BAT doubles tobacco leaf sourcing in PHL to 3.6M kilos
British American Tobacco, Inc. (BAT) will source 3.6 million kilos of tobacco leaves from the Philippines this year, double the 1.8 million kilos it sourced from the country last year, a company official said Tuesday.
BAT Philippines general manager James Lafferty added that the firm will continue to buy 3.6 million kilos locally going forward and may increase the amount when the company expands.
Universal Leaf Philippines Inc. supplies BAT with the tobacco leaves, which are then shipped to the company's manufacturing facility in Malaysia to be blended with other leaves and packed into cigarettes. The cigarettes are then imported back to the Philippines.
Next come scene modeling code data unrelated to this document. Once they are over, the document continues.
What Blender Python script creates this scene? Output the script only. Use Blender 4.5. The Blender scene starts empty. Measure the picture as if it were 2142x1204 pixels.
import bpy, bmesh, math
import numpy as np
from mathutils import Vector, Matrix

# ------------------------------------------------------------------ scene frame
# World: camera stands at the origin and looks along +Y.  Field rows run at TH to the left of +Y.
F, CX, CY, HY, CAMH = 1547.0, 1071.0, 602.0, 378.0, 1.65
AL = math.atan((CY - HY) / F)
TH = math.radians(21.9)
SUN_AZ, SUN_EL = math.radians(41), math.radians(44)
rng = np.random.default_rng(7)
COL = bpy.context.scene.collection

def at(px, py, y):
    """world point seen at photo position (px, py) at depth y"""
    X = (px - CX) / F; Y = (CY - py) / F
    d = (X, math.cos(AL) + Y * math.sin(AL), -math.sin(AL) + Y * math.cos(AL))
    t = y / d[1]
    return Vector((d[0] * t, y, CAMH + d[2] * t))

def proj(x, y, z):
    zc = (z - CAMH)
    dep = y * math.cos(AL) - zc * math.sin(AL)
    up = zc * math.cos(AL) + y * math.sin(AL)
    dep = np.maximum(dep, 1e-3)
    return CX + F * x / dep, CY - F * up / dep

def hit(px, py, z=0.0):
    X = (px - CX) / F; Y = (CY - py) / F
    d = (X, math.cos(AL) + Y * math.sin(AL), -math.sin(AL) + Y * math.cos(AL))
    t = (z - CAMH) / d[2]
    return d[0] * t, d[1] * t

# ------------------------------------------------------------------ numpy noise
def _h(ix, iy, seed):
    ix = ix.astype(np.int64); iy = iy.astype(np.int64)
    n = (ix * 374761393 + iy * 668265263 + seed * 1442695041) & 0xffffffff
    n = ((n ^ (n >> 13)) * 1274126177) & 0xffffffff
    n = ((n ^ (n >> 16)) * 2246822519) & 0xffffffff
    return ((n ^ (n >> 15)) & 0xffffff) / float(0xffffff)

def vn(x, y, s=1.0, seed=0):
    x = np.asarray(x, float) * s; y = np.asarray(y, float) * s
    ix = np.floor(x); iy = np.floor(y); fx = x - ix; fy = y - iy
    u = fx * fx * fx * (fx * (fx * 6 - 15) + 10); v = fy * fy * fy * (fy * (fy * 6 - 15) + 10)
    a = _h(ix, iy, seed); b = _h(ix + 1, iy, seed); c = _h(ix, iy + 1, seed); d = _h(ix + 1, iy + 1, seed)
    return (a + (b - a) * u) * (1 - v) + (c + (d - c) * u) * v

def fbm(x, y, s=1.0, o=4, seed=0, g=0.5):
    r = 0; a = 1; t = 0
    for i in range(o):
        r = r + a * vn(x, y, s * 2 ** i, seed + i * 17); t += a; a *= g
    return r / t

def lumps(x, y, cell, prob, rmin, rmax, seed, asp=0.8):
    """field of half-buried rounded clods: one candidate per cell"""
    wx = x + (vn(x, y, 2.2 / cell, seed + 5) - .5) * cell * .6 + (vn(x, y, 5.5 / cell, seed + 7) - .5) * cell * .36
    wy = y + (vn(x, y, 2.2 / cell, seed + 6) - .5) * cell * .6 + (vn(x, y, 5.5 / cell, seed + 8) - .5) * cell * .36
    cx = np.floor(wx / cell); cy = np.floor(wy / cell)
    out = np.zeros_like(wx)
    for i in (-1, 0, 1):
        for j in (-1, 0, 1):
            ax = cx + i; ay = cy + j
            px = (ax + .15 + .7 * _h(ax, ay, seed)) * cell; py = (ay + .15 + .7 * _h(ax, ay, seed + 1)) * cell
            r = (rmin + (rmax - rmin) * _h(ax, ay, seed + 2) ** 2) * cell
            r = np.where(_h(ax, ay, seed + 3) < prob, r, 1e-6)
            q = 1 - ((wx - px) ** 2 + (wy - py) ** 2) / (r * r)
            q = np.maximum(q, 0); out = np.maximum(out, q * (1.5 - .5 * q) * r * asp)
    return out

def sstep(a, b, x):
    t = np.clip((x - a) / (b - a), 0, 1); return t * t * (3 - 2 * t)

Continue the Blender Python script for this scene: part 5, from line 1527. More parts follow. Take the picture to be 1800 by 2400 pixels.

BAT will be spending "in excess of $50 million this year," said Lafferty, part of its planned $200 million investment in the Philippines over the next five years.
The company earlier said that the investment would hinge on the passage of the sin tax measure, which it said would level the playing field for cigarette firms. The sin tax reform measure removes the price freeze used to tax tobacco products under the current system—which benefits older brands (such as industry giant Philip Morris Fortune Tobacco Philippines Corp.) which are taxed according to 1996 prices, unlike newer brands which are taxed according to their current prices.
BAT, which manufactures Lucky Strike cigarettes, brought the brand back to the Philippines in 2012 after the company pulled out of the market in 2009.
In May BAT will launch Lucky Strike Click and Roll, a menthol cigarette, in the Philippines. "The new variant will be launched in two weeks and it will be the first time the product, the Lucky Strike Click and Roll, will be sold in Asia," said Lafferty.